Sen. Ted Cruz (R-Tex.), who had a breakthrough moment in the debate railing against the moderators’ insulting questions, did a follow-up interview with Fox News anchor Bret Baier and reiterated a pretty good suggestion about the debate structure. Cruz asked why the Republican National Committee doesn’t plan at least one debate with Rush Limbaugh, Sean Hannity and Mark Levin as moderators. Well, that’s not a bad idea. It’s easy to suggest that the moderators should be at least neutral so they don’t simply offer up a series of softball questions that don’t challenge the candidates or put them outside of their comfort zones. But the words “Rush Limbaugh” and “softball questions” have never been used in the same sentence. I don’t think this group of Republican candidates would ever feel coddled by Limbaugh, Hannity and Levin. That trio would all ask tough questions that are of real interest to Republican voters. And I think it would be a ratings juggernaut.  Anyway, Cruz is right — the moderators in the Democratic primary debate praised the candidates and avoided creating too much fighting or tension among the candidates. There’s a big difference between a moderator asking probing questions that Republican voters want to know the answers to and taking pot shots and making belittling points under the guise of asking a question.

After all, this is the Republican primary contest and we have a big field of talented candidates. There’s nothing wrong with asking questions that are central to Republican concerns and sensibilities. The primaries should be all about Republicans asking other Republicans questions.
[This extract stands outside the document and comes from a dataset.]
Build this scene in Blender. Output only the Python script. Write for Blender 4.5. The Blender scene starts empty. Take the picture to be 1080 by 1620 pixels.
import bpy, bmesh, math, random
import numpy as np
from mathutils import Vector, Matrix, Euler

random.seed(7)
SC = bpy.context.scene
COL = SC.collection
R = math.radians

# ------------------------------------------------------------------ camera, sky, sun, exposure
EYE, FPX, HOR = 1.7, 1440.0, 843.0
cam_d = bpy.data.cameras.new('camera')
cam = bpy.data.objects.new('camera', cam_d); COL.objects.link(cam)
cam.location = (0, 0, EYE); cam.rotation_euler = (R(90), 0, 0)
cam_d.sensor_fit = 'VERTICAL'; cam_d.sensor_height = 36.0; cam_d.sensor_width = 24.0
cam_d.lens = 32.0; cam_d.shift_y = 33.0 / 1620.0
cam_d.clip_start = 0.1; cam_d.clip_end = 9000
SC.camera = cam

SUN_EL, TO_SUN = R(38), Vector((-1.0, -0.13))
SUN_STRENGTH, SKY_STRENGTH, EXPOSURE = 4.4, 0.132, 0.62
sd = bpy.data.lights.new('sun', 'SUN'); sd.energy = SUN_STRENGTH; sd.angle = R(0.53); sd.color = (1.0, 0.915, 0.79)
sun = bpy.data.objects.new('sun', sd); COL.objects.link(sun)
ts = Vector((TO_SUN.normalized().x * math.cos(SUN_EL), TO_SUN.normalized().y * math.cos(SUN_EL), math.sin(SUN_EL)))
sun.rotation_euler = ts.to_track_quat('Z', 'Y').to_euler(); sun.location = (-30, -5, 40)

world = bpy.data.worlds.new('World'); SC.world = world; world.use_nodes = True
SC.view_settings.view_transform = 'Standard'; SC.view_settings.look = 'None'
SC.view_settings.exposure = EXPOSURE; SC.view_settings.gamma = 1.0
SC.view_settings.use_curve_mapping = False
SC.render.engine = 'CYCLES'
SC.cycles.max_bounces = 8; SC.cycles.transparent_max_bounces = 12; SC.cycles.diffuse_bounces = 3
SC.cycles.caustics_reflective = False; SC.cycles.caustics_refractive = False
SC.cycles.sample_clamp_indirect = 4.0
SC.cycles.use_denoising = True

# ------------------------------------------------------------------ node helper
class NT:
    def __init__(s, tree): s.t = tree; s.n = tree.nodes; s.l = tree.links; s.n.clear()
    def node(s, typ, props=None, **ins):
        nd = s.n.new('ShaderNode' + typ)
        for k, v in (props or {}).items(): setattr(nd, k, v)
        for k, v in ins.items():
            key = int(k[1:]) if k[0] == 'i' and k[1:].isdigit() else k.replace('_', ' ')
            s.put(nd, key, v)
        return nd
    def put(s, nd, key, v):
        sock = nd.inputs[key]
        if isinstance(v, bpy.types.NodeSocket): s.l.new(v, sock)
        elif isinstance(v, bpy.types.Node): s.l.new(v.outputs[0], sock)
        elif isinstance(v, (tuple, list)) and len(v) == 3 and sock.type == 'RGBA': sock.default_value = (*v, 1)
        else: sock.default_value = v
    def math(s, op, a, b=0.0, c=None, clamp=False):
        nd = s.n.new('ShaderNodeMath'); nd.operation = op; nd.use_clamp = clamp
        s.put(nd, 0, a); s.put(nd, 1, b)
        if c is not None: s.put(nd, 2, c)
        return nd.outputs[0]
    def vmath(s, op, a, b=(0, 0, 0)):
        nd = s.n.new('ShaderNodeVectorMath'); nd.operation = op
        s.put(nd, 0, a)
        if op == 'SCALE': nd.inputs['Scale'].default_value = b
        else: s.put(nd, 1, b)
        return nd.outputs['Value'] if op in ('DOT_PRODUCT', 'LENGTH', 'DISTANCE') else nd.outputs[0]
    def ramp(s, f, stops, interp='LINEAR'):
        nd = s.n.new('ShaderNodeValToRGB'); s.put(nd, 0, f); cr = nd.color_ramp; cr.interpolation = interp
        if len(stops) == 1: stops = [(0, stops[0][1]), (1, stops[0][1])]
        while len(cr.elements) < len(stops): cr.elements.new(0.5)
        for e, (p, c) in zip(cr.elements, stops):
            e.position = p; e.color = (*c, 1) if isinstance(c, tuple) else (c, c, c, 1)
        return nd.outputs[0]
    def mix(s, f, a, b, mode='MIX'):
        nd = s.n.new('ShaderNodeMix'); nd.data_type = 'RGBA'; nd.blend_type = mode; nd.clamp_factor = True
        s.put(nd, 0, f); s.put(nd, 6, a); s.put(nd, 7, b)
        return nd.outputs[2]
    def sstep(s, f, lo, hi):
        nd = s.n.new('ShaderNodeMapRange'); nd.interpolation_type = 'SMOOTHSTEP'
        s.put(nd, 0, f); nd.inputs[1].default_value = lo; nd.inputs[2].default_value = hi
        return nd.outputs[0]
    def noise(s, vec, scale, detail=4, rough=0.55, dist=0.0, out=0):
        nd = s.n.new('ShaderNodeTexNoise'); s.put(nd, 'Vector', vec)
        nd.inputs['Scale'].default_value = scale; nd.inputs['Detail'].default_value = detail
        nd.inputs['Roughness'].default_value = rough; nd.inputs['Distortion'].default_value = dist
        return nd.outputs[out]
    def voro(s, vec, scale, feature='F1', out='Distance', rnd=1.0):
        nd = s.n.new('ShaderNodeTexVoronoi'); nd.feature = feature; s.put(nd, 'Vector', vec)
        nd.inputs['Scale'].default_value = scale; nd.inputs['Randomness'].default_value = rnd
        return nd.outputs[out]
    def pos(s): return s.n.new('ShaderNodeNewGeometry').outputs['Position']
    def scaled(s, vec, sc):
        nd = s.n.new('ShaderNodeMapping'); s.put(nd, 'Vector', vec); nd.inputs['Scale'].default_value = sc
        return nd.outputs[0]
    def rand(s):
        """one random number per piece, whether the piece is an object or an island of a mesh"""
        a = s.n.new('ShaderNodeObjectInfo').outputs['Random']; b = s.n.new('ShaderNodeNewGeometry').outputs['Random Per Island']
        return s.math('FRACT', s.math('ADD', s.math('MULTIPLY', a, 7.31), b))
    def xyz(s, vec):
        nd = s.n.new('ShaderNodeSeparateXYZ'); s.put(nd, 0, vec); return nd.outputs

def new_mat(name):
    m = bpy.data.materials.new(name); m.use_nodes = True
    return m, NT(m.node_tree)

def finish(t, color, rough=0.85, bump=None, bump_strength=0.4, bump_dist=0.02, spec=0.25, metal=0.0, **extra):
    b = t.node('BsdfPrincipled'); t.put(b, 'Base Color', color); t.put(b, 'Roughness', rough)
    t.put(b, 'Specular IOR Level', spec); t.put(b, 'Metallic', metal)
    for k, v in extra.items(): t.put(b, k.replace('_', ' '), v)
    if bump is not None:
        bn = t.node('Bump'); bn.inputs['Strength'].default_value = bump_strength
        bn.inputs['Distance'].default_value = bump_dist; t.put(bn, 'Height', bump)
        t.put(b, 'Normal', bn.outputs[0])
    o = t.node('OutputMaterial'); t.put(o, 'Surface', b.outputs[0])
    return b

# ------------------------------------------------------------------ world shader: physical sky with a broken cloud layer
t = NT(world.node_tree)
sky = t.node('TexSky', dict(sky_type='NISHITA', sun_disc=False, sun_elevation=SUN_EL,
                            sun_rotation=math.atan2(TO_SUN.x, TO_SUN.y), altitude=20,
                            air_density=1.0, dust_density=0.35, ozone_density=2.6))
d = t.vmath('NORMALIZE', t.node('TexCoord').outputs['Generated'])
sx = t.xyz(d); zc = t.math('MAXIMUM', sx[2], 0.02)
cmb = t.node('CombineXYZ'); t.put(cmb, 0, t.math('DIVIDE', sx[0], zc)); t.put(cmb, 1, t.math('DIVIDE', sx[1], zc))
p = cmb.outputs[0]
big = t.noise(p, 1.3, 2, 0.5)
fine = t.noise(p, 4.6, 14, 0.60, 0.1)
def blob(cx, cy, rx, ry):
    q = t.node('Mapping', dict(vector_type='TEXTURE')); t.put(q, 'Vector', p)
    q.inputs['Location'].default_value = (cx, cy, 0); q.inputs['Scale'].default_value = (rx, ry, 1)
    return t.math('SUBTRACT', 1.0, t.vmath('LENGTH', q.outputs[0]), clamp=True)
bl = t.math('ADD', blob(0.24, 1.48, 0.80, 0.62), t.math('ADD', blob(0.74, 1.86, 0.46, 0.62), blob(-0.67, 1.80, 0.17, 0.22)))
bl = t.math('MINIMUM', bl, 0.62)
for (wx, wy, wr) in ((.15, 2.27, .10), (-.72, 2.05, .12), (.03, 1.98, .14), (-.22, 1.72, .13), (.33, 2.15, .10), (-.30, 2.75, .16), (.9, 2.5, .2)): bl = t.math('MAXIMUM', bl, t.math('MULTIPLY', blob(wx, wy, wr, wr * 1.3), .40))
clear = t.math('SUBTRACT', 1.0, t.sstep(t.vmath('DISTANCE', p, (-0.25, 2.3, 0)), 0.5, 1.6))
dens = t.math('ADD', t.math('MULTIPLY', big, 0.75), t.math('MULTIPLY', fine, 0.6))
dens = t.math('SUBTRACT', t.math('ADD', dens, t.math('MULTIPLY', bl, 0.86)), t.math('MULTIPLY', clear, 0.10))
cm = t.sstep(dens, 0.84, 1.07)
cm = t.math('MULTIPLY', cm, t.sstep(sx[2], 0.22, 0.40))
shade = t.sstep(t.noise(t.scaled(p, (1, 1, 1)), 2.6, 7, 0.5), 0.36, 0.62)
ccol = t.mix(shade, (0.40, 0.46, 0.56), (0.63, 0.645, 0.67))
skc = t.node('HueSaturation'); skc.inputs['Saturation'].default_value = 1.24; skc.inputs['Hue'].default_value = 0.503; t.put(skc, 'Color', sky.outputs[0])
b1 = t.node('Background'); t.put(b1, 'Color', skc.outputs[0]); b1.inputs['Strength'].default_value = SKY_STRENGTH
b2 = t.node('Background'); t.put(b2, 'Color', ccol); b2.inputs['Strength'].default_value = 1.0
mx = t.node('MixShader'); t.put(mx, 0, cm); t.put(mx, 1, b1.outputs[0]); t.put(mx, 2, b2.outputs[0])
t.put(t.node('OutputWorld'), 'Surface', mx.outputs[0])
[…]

The debacle of the CNBC debate was probably the last gasp of the grandstanding liberal media as far as the GOP’s managers are concerned. The media will no longer be allowed to conduct debates the way they think their like-minded colleagues in the media want a Republican debate to be conducted. Or in this case, the way they think their like-minded colleagues in the media want the Republican primary process to be belittled, disrupted and generally diminished.

That being said, the GOP shouldn’t overdo it in crying foul about the debate. We don’t need a Warren Commission and we don’t need to get bogged down and look like a bunch of whiners. Republicans should not be distracted by the process. We are complaining that the debate wasn’t about the issues, so let’s have our say but then move on and start discussing the issues that Republican voters care about.